Despite the recession and a towering unemployment rate, which hit 24.4 percent in the first quarter, the government has vowed to meet its ambitious deficit-cutting targets so as to regain market confidence. Tens of thousands of people took the streets on Sunday to protest against the conservative Popular Party’s spending cuts, however, especially in health care and education.

Across the eurozone, meanwhile, the emphasis on austerity remedies during a recession is increasingly come under question.

 Investors’ doubts about Spain’s ability to meet its deficit goals are amplified by the plight of Spain’s banks, many bogged down in bad loans extended during the property boom. Markets fear the state may have to step in to help some banks’ fragile balance sheets, placing its own deficit under further stress.

 Standard & Poor’s downgraded yesterday the ratings of the top Spanish banks, including Santander and BBVA, after slashing the country’s credit standing because of the deficit and the recession.
 The banks affected include Santander and its subsidiary Banesto, BBVA, Banco Sabadell, Ibercaja, Kutxabank, Banca Civica, Bankinter and the local unit of Barclays.

 S&P on April 27 slashed Spain’s sovereign rating by two notches to ‘BBB+’ and said yesterday the same considerations “could have potentially negative implications for our view of the economic risk and industry risk affecting the Spanish banking industry.”
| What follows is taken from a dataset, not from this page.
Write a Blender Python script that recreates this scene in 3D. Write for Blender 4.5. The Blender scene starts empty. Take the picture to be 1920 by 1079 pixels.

Just as S&P made the announcement, official figures showed the Spanish economy slumped into recession in the first quarter, shrinking 0.3 percent after a similar contraction in the last three months of 2011.

Bourses keep losing

Growing concerns over Spain’s financial condition increasingly weighed on markets yesterday, after investors had initially bid up stocks on hopes that the Federal Reserve would provide more stimulus to the U.S. economy. As traders prepared for a holiday today across much of continental Europe, stocks and the euro dropped. After early gains, Britain’s FTSE was down 0.5 percent at 5,749.17 and France’s CAC-40 fell 0.7 percent to 3,242.96. Germany’s DAX was flat at 6,803.80. The cautious mood in Europe’s stock markets was evident in the performance of the euro too, which fell to $1.3213 from $1.3259 late Friday in New York. Wall Street was also headed for a subdued open, with Dow futures down a point at 13,163 and S&P 500 futures 0.2 percent lower at 1,395.80.